Others, however, questioned the feasibility of Germany’s push to clamp down on hate speech, saying that it could prove easier to remove more digital material than was required under the law to avoid the hefty fines. Such steps, industry executives warned, would potentially hinder people’s online freedom of speech.

Earlier this year, Facebook suggested that Germany’s hate speech legislation amounted to a transfer of the responsibility to determine what speech is legal from domestic courts to private companies.

“We share the goal of the German government to fight hate speech and have made substantial progress in removing illegal content,” Anne Laumen, a Facebook spokeswoman, said in a statement last week.

Spokesmen for Google and Twitter declined to comment about the start of Germany’s new hate speech rules.

The companies also have responded to growing concerns in the United States, notably around potential jihadist propaganda that is shared on their digital platforms. These efforts come as American lawmakers and regulators are questioning the role these tech giants have in sharing content online, including fake news around last year’s U.S. presidential election.

Commission officials also have been less than welcoming — a sign that Brussels is trying to balance Germany’s aggressive push to clamp down on hate speech with other member countries’ more voluntary approach to tackling the issue.

In a recent visit to Washington, European Commissioner for Justice Věra Jourová stressed she wanted to avoid “fragmentation” in Europe’s stance toward digital companies, but added that Brussels would support new hate speech sanctions “if we do not see improvement.”

In response, the Commission released its own guidelines last week that pushed tech giants to do more to flag and remove illegal content from their sites.
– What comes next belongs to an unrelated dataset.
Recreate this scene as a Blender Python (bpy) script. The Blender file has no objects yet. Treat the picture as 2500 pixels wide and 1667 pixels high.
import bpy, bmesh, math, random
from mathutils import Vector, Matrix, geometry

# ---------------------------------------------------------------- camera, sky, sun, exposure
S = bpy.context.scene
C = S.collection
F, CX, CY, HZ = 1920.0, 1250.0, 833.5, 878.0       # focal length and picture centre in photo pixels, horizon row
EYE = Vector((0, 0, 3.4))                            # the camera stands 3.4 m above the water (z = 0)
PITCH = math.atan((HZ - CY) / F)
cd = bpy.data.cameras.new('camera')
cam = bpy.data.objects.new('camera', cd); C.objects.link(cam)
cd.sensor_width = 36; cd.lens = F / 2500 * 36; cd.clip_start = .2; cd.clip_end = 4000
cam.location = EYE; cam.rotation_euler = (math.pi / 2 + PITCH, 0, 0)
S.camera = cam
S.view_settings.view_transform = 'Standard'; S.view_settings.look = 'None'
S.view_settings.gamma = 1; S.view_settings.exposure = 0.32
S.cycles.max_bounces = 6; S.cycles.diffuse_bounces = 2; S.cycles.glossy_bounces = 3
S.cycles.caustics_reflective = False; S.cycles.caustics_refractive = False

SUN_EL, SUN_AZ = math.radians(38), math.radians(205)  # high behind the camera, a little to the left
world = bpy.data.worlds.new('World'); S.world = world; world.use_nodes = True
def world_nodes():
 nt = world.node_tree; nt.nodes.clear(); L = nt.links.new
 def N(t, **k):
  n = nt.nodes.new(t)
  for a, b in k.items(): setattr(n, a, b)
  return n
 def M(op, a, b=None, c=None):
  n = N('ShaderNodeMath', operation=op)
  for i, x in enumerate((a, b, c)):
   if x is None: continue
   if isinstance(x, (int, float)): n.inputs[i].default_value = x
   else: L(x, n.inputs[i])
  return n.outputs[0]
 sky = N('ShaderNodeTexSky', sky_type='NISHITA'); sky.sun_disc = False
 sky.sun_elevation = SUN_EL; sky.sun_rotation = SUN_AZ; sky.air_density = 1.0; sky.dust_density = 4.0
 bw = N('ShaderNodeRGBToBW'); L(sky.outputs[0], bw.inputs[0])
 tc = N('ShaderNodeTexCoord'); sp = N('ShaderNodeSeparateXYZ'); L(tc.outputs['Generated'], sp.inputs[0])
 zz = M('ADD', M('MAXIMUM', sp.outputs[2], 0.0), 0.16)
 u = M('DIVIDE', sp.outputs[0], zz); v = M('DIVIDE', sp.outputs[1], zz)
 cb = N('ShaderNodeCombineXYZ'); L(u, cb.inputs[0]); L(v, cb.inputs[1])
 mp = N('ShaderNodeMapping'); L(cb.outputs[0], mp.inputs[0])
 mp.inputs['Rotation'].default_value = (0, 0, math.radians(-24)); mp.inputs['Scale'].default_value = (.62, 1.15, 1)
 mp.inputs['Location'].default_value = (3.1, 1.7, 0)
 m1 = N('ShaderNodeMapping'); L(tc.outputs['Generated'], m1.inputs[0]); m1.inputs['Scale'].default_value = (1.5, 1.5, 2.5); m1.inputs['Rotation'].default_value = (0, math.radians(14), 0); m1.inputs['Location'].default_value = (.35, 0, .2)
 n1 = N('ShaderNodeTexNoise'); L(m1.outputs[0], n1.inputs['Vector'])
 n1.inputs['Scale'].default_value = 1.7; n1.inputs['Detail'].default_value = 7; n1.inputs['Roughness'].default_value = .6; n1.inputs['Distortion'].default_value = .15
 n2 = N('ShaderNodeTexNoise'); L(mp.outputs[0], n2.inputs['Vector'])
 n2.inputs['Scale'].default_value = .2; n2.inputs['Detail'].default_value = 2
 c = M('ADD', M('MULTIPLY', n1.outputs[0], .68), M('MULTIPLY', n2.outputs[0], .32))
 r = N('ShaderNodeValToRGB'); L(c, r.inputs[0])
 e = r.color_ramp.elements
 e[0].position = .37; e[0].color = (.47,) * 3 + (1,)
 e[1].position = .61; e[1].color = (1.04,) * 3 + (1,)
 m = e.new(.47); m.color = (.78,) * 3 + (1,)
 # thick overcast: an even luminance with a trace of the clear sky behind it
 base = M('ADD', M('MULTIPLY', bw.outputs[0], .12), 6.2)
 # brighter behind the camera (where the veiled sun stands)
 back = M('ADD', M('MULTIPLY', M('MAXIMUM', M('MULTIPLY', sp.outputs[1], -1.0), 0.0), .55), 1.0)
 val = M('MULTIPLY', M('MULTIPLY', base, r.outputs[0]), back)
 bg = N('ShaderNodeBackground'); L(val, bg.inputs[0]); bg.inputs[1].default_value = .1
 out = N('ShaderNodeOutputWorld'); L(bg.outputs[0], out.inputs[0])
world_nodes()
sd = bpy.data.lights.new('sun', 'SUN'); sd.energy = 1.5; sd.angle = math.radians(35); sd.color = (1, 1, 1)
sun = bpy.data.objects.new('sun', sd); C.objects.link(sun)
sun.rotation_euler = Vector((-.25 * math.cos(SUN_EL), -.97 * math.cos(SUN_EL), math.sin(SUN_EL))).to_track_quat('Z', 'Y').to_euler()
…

Such plans, though, remain voluntary.

Officials said, however, that they could introduce stricter hate speech proposals by May 2018 if digital companies did not improve their behavior. These potential changes, experts said, could mirror Germany’s tougher line, but it would be difficult to reach consensus at an EU-wide level.

Still, Mariya Gabriel, Europe’s new digital commissioner, said that in one in four cases, it took digital platforms more than a week to remove illegal content, and companies must do more to police what people are posting on their networks.

The current situation, she said, “is not sustainable.”